Searching for a relevant research and design topic for AAVS Slovenia, while facing the new realities of the Slovenian economy and landscape, we realised the potential of tourism as one of the few industries that is still growing regardless of the turbulent conditions in the global market economy. Slovenia is one of the smallest and most naturally diverse countries in the world where only some of the tourism investments have really managed to relate to Slovenia's rich natural and cultural potential. Many of them have fundamentally failed in setting their focus on enabling the visitors a fully integrated experience of its diverse contexts. These investments have brought about the extensive diminishment of natural resources and have led to counter-sustainable tourist development strategies on an already small and fragile territory. Too little attention has been given to the idea of extreme local experience tourism, where visitors can experience 'extreme architectures', placed meticulously with subtle intervention into specific surroundings, aimed at magnifying the user experience of individual travellers or even provoking them to participate.
The fascination with the growing phenomenon of tourism has to be considered carefully. To start the journey into the exploration of its potentials, we gave the research topic a name: nanotourism.
To answer the question, whether smaller-scale, non-intrusive ways of promoting tourism already exist, the AA Visiting School Slovenia teamed up with Ljubljana's Biennial of Design (BIO 50) and its curator Jan Boelen, in a multidisciplinary research process that explored the possible futures for design. Nanotourism was one of the Biennial's eleven research topics where its definition and potentials were developed over the course of six months, in collaboration with the international group of young professionals. The BIO50 nanotourism team presented their work in progress at the mini conference that kicked off the AAVS Slovenia 2014 course, highlighting a possible definition of nanotourism, the research of existing examples and development of several case studies of nanotourism. The students were prompted to react and respond with their own view and development of the topic of nanotourism in the context of KSEVT and Vitanje.
Nanotourism was defined as a new, constructed term describing a creative critique to the current environmental, social and economic aspects of mainstream tourism. It is a site specific, participatory, locally oriented, bottom-up alternative. It operates as a social tool to stimulate mutual interaction between the provider and user by co-creation or the exchange of knowledge. It is not about scale, but rather a projected ability to construct responsible experiences from the bottom-up, exclusively using local resources. It stretches beyond tourism: it is more an attitude dedicated to the improvement of specific everyday environments, and a strategy aimed at opening up new local economies.
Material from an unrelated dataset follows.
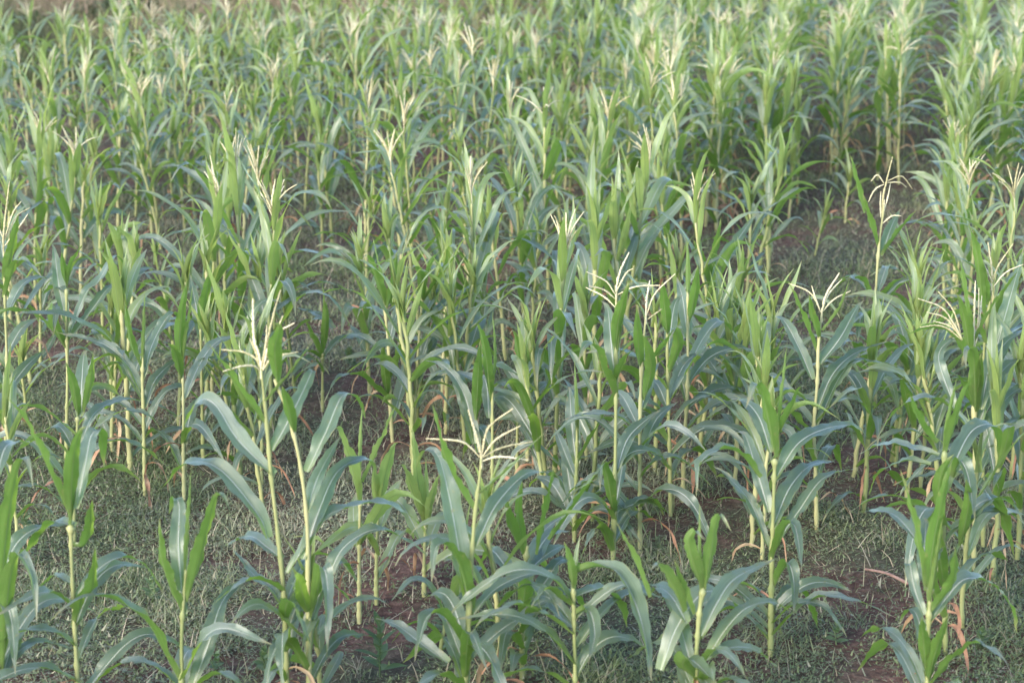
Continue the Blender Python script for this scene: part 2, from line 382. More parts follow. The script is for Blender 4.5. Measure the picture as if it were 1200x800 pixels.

The BIO50 nanotourism research group, lead by architects Aljoša Dekleva and Tina Gregorič from dekleva gregoric arhitekti, which includes the efforts and contribution of the AA Visiting School Slovenia, Vitanje 2014, has been awarded BIO50´s highest honor, the BIO50 Award for Best Collaboration in September 2014. The Jury issuing the award was comprised of a panel of international experts including industrial designer Konstantin Grcic, design critic Alice Rawsthorn and designer and professor Saša J. Mächtig.